Plaintiffs’ claims for damages for breach of contract and violation of the Consumer Fraud Act, however, survive. We adopt the prevailing view, set forth in West v. Northwest Airlines, Inc. (9th Cir. 1990), 923 F.2d 657, that “section 1305(a)(1) preempts claims only when the underlying statute or regulation itself relates to airline services, regardless of whether the claim arises from a factual setting involving airline services.” (923 F.2d at 660. See also Bieneman v. City of Chicago (7th Cir. 1988), 864 F.2d 463.) The instant claims bear only a tangential relation to defendant’s rates and services and are not expressly preempted.
*372Defendant also contends that plaintiffs’ claims are im-‘ plicitly preempted under section 1302(a)(7) of the Federal Aviation Act, which states that the prevention of unfair, deceptive, predatory, or anticompetitive practices in air transportation shall be considered in the public interest and in accordance with the public convenience. Proof of implied preemption requires defendant to demonstrate that Congress intended to occupy the field and give Federal law exclusive authority. (West v. Northwest Airlines, Inc., 923 F.2d at 661.) Nothing in the language of section 1302(a)(7) indicates an intent to foreclose State damage claims against an airline for engaging in deceptive practices. New York v. Trans World Airlines (S.D.N.Y. 1989), 738 F. Supp. 162.

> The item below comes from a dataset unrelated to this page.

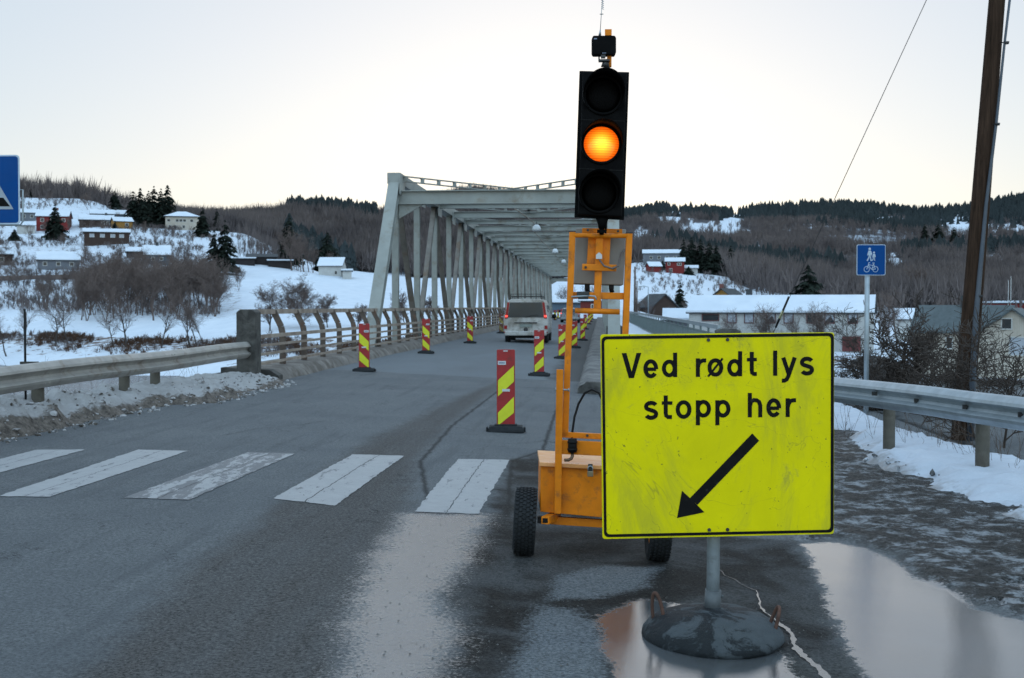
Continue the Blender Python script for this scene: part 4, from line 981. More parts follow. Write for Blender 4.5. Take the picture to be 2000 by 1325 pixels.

Additionally, section 1506 of the Federal Aviation Act provides:
“Nothing contained in this chapter shall in any way abridge or alter the remedies now existing at common law or by statute, but the provisions of this chapter are in addition to such remedies.” (49 U.S.C. app. §1506 (1988).)
This language indicates that Congress did not intend to occupy the field, but rather that common law remedies were intended to survive. (Bieneman v. City of Chicago, 864 F.2d at 471; West v. Northwest Airlines, Inc., 923 F.2d at 661.) Plaintiffs’ claims are not implicitly preempted.
Finally, defendant argues that plaintiffs’ claims are barred by the commerce clause. Injunctive relief, defendant contends, will result in State regulation of interstate commerce. In light of our conclusion that an attempt to enjoin defendant’s actions regarding the AAdvantage program would constitute improper State regulation preempted by section 1305, further discussion of defendant’s commerce clause argument is unnecessary.
*373Federal and State courts have repeatedly refused to interpret the Federal Aviation Act so as to preempt all State laws. Courts have carefully and narrowly construed the applicable law so as to preempt only those State laws and regulations that specifically relate to and have more than a tangential connection with an airline’s rates, routes or services. These courts have recognized that Congress did not intend section 1305 to be construed as a blanket preemption provision, and we join in this conclusion. While plaintiffs’ claims for injunctive relief are expressly preempted by the language of section 1305, their damage claims for breach of contract and violation of the Consumer Fraud Act survive.
Accordingly, the circuit and appellate court decisions are affirmed.
Judgments affirmed.
JUSTICES CLARK and FREEMAN took no part in the consideration or decision of this case.